• Problem to work on
Include the line containing "0.034), q[3], M.white_paint)" and all lines before it, repeated exactly from the listing below, without pictures.
═════ Supplied information
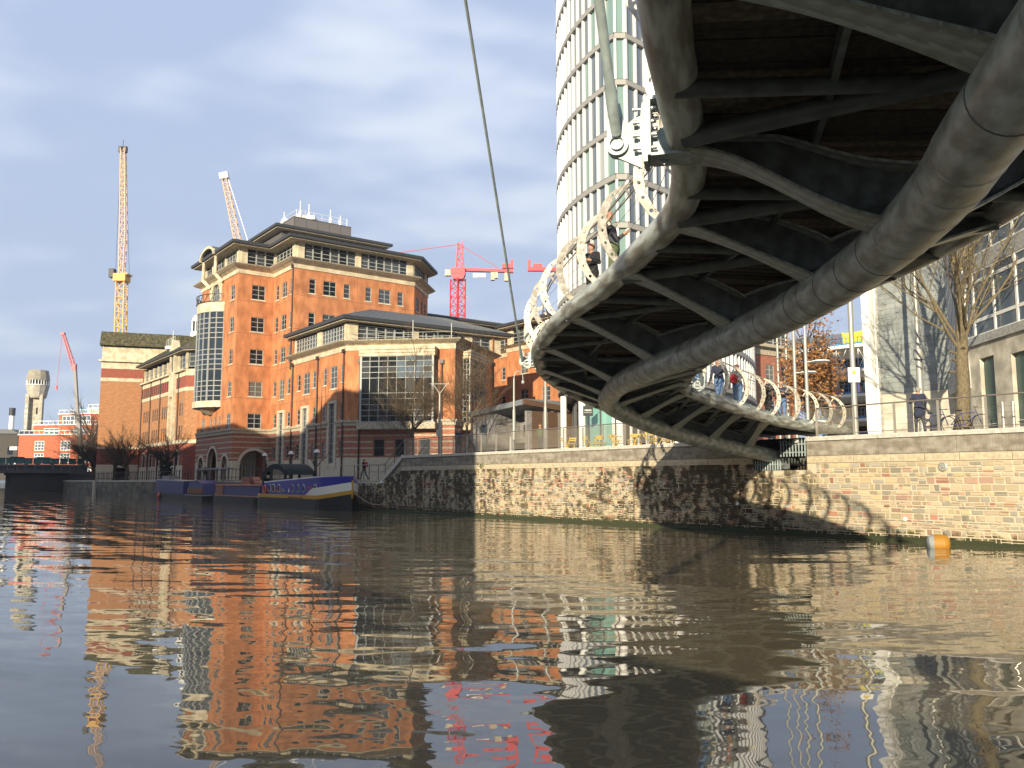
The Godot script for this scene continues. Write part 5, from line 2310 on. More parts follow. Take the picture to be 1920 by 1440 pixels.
	var b := MB.new()
	b.box(Vector3(0, 0.32, 0), Vector3(0.62, 0.62, 0.06))
	b.rod(Vector3(0.31, 0.55, -0.03), Vector3(0.9, 0.55, -0.6), 0.02, 6)
	var bo := MeshInstance3D.new()
	bo.name = "sign_board"
	bo.mesh = b.mesh()
	bo.material_override = M.black_panel
	sg.add_child(bo)
	for q in [["FRISKA", 0.36, 0.0012, 0.13], ["FEEL GOOD FOOD", 0.22, 0.0005, 0.055]]:
		lettering(sg, q[0], Vector3(0, q[1], 0.034), q[3], M.white_paint)


func lettering(parent: Node, what: String, at: Vector3, size: float, m: Material, turn := Basis.IDENTITY, font_name := "Droid Sans") -> MeshInstance3D:
	var key := "txt " + what + font_name
	if not cache.has(key):
		var t := TextMesh.new()
		var sf := SystemFont.new()
		sf.font_names = PackedStringArray([font_name])
		sf.font_weight = 700
		t.font = sf
		t.text = what
		t.font_size = 32
		t.pixel_size = 1.0 / 32.0
		t.depth = 0.06
		t.curve_step = 4.0
		cache[key] = t
	var o := MeshInstance3D.new()
	o.name = "lettering"
	o.mesh = cache[key]
	o.material_override = m
	o.transform = Transform3D(turn.scaled_local(Vector3.ONE * size), at)
	parent.add_child(o, true)
	return o


# ---------------------------------------------------------------- the pale building on the right
func make_pale_building() -> void:
	rng.seed = 411
	var g := thing("pale_clad_building", "pale building on the right with grey-green cladding, cream base and big glazed block", "building", P(21, 3.96, 38))
	var c0 := S(1.45, 9.5, 0)
	var c1 := S(-2.2, 9.5, 0)
	var f := face(c0, c1)
	var L := span(c0, c1)
	var b := MB.new()
	b.fbox(f, 0, L, 3.96, 6.42, -0.3, 0.0)
	put("cream_wall", b, M.render_cream, g)
	b = MB.new()
	b.fbox(f, 0, L, 6.42, 32.0, -0.3, -0.03)
	put("cladding_backing", b, M.zinc, g)
	var cols := 4
	for k in cols:
		for r in 40:
			b = MB.new()
			var y := 6.44 + r * 0.262
			b.fbox(f, L * k / cols + 0.006, L * (k + 1) / cols - 0.006, y, y + 0.252, -0.03, 0.0)
			put("cladding_panel", b, M.clad_grey, g)
	b = MB.new()
	b.fbox(f, 0, L, 16.95, 32.0, -0.03, 0.0)
	put("upper_cladding", b, M.clad_grey, g)
	# white edge blade and slim column at the left end
	b = MB.new()
	b.prism(PackedVector2Array([Vector2(-0.62, 4.6), Vector2(-0.36, 3.96), Vector2(-0.2, 3.96), Vector2(-0.42, 32.0), Vector2(-0.78, 32.0)]), f, -0.4, 0.4)
	put("edge_blade", b, M.white_paint, g)
	b = MB.new()
	b.fbox(f, -0.36, 0.0, 3.96, 32.0, -0.5, -0.1)
	put("edge_reveal", b, M.pale_concrete, g)
	b = MB.new()
	b.rod(f * Vector3(-0.12, 3.96, 0.12), f * Vector3(-0.12, 32.0, 0.12), 0.06, 8)
	put("slim_column", b, M.white_paint, g)
	# finned return
	var c2 := P(19.57, 0, 36.2)
	f = face(c1, c2)
	L = span(c1, c2)
	b = MB.new()
	b.fbox(f, 0, L, 6.9, 32.0, -0.2, 0.0)
	put("return_glass", b, M.glass_tower, g)
	for k in 9:
		b = MB.new()
		b.fbox(f, L * k / 8.0 - 0.05, L * k / 8.0 + 0.05, 6.9, 32.0, 0.0, 0.22)
		put("fin", b, M.fin_white, g)
	for y in [10.4, 13.8, 17.2]:
		b = MB.new()
		b.fbox(f, 0, L, y, y + 0.4, 0.0, 0.1)
		put("floor_band", b, M.pale_concrete, g)
	b = MB.new()
	b.fbox(f, -0.1, L + 0.1, 6.1, 6.9, -0.3, 0.35)
	put("concrete_ledge", b, M.pale_concrete, g)
	b = MB.new()
	b.fbox(f, 0, L, 3.96, 6.1, -1.6, -1.4)
	put("porch_wall", b, M.render_cream, g)
	for x in [0.1, 1.5, L - 0.2]:
		b = MB.new()
		b.fbox(f, x - 0.14, x + 0.14, 3.96, 6.1, -0.35, 0.0)
		put("porch_column", b, M.white_paint, g)
	# big glazed block, its face turned to the left of the view
	var c3 := P(18.9, 0, 22.5)
	f = face(c2, c3)
	L = span(c2, c3)
	b = MB.new()
	wall(b, f, 0, L, 3.96, 7.85, [[0.9, 3.96, 2.05, 7.25], [3.35, 3.96, 4.6, 7.1], [6.0, 3.96, 7.5, 7.1], [9.5, 3.96, 11.0, 7.1]], 0.25)
	put("cream_wall", b, M.render_cream, g)
	for q in [[0.9, 1.15, 3.29], [3.35, 1.25, 3.14], [6.0, 1.5, 3.14], [9.5, 1.5, 3.14]]:
		b = MB.new()
		b.fbox(f, q[0], q[0] + q[1], 3.96, 3.96 + q[2], -0.22, -0.16)
		put("green_door", b, M.green_panel, g)
		b = MB.new()
		b.rod(f * Vector3(q[0] + 0.08, 4.25, -0.1), f * Vector3(q[0] + q[1] - 0.08, 4.25, -0.1), 0.015, 6)
		b.rod(f * Vector3(q[0] + 0.08, 4.5, -0.1), f * Vector3(q[0] + q[1] - 0.08, 4.5, -0.1), 0.015, 6)
		put("push_bar", b, M.white_paint, g)
	b = MB.new()
	b.fbox(f, -0.02, L, 7.85, 8.2, -0.3, 0.12)
	put("concrete_ledge", b, M.pale_concrete, g)
	var xs := [0.0, 0.7, 2.36, 4.05, 5.75, 7.45, 9.15, 10.85, 12.5, L]
	for st in 6:
		var y := 8.2 + st * 3.4
		for q in [[0.0, 0.65], [0.65, 2.3], [2.3, 2.75]]:
			for k in xs.size() - 1:
				window(g, f, xs[k], y + q[0], xs[k + 1] - xs[k], q[1] - q[0], 1, 1, false, 0.04, 0.07, M.white_paint, M.glass_tower, "curtain_wall_light")
		b = MB.new()
		b.fbox(f, -0.02, L, y + 2.75, y + 3.4, -0.3, 0.05)
		put("floor_band", b, M.pale_concrete, g)
	b = MB.new()
	b.fbox(f, 0, L, 8.2, 29, -0.6, -0.4)
	put("inner_wall", b, M.void, g)
	var l := tag(put("wall_lamp", MB.new(), M.white_paint), "small white floodlight on the pale building beside the bare tree", "lamp")
	b = MB.new()
	b.box(Vector3.ZERO, Vector3(0.34, 0.12, 0.14))
	b.box(Vector3(0.2, 0, 0), Vector3(0.1, 0.06, 0.06))
	l.mesh = b.mesh()
	l.position = P(19.3, 7.45, 36.3)


func make_pavilion() -> void:
	var g := thing("grey_pavilion", "low grey pavilion with a sloping zinc roof on the upper quay", "pavilion", S(31, 9, 3.96))
	var f := face(S(35.1, 8, 0), S(28.2, 8, 0))
	var b := MB.new()
	wall(b, f, 0, 3.0, 3.96, 7.3, [[0.85, 3.96, 1.9, 6.5]], 0.3)
	b.fbox(f, 2.75, 3.0, 3.96, 7.3, -4.0, -0.002)
	put("grey_wall", b, M.pavilion_grey, g)
	window(g, f, 0.85, 3.98, 1.05, 2.5, 1, 1, false, 0.18, 0.06, M.frame_dark, M.glass_tower, "door")
	b = MB.new()
	b.fbox(f, 3.0, 6.9, 3.96, 7.4, -2.6, -2.4)
	put("porch_wall", b, M.pavilion_grey, g)
	for q in [[3.5, 5.6, 0.7, 0.9], [4.9, 5.2, 0.4, 1.0]]:
		b = MB.new()
		b.fbox(f, q[0], q[0] + q[2], q[1], q[1] + q[3], -2.4, -2.36)
		put("notice_board", b, M.black_panel if q[0] < 4 else M.white_paint, g)
	b = MB.new()
	b.fbox(f, 3.1, 5.0, 4.3, 5.1, -2.35, -1.7)
	put("bench_box", b, M.black_panel, g)
	# side wall of dark upright boards running inland
	var fs := face(S(28.2, 8, 0), S(28.2, 17.5, 0))
	for k in 19:
		b = MB.new()
		b.fbox(fs, k * 0.5 + 0.01, k * 0.5 + 0.49, 3.96, 7.3, -0.2, 0.02 if k % 2 else 0.045)
		put("side_board", b, M.timber_clad if k % 3 else M.pavilion_grey, g)
	# the roof: a sloping slab with a zinc edge towards the river and a timber edge at the side
	b = MB.new()
	b.prism(PackedVector2Array([Vector2(-0.25, 7.25), Vector2(7.15, 7.75), Vector2(7.15, 8.15), Vector2(-0.25, 7.62)]), f, -10.0, 0.35)
	put("zinc_roof", b, M.zinc, g)
	b = MB.new()
	b.prism(PackedVector2Array([Vector2(-0.4, 7.72), Vector2(9.6, 6.9), Vector2(9.6, 7.3), Vector2(-0.4, 8.12)]), fs, 0.06, 0.3)
	put("timber_fascia", b, M.timber_clad, g)
	b = MB.new()
	b.lathe([[0.16, -0.02], [0.16, 0.03], [0.0, 0.03]], f * Vector3(5.6, 6.4, -2.38), 16, f.basis * Basis(Vector3.RIGHT, PI / 2))
	put("wall_clock", b, M.white_paint, g)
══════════
• Full response
The Godot script for this scene continues. Write part 5, from line 2310 on. More parts follow. Take the picture to be 1920 by 1440 pixels.
	var b := MB.new()
	b.box(Vector3(0, 0.32, 0), Vector3(0.62, 0.62, 0.06))
	b.rod(Vector3(0.31, 0.55, -0.03), Vector3(0.9, 0.55, -0.6), 0.02, 6)
	var bo := MeshInstance3D.new()
	bo.name = "sign_board"
	bo.mesh = b.mesh()
	bo.material_override = M.black_panel
	sg.add_child(bo)
	for q in [["FRISKA", 0.36, 0.0012, 0.13], ["FEEL GOOD FOOD", 0.22, 0.0005, 0.055]]:
		lettering(sg, q[0], Vector3(0, q[1], 0.034), q[3], M.white_paint)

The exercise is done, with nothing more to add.